Starting at the top of the records, output every line through the one that contains "COL = scene.collection", keeping each exactly as it appears.

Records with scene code

^^^^^^^^

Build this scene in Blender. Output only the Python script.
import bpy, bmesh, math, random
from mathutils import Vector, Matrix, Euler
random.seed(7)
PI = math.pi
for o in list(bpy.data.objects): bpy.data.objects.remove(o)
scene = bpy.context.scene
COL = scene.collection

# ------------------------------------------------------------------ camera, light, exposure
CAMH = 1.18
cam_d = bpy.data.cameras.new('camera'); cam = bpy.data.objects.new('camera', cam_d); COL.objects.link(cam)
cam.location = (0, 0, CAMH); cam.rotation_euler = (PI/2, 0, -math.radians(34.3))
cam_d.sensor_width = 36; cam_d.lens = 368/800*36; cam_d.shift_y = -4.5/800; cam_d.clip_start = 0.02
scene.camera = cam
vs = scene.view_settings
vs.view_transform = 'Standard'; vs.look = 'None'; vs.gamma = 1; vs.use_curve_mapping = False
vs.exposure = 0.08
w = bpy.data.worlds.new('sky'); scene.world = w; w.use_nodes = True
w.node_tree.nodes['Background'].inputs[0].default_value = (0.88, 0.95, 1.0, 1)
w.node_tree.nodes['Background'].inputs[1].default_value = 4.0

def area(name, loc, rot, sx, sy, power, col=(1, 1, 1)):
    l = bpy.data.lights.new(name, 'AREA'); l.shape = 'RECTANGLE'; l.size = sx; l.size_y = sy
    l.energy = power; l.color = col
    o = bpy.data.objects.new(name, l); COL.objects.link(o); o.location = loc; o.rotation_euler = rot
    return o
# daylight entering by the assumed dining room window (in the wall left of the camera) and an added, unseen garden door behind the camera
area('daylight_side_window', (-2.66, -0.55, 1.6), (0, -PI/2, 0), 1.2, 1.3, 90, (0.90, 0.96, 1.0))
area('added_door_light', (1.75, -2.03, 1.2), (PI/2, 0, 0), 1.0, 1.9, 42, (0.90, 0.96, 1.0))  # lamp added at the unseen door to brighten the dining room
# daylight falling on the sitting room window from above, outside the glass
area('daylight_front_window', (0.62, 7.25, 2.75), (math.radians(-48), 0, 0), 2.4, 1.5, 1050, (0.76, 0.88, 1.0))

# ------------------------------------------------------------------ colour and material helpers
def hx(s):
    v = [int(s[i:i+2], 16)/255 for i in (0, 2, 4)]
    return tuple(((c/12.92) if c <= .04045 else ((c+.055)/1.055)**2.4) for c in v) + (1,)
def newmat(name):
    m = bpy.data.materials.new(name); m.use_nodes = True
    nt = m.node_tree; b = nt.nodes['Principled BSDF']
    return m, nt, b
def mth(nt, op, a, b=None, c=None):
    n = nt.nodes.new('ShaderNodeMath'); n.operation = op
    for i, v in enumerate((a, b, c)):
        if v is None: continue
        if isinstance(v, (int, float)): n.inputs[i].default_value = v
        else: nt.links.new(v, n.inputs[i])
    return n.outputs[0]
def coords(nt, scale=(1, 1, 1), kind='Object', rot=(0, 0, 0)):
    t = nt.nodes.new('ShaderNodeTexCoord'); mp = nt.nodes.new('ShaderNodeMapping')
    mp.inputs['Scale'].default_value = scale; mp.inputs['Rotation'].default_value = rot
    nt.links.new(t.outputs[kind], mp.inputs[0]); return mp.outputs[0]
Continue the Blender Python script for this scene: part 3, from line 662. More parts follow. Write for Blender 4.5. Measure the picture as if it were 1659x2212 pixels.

^^^^^^^^

**Exercise response**
Build this scene in Blender. Output only the Python script.
import bpy, bmesh, math, random
from mathutils import Vector, Matrix, Euler
random.seed(7)
PI = math.pi
for o in list(bpy.data.objects): bpy.data.objects.remove(o)
scene = bpy.context.scene
COL = scene.collection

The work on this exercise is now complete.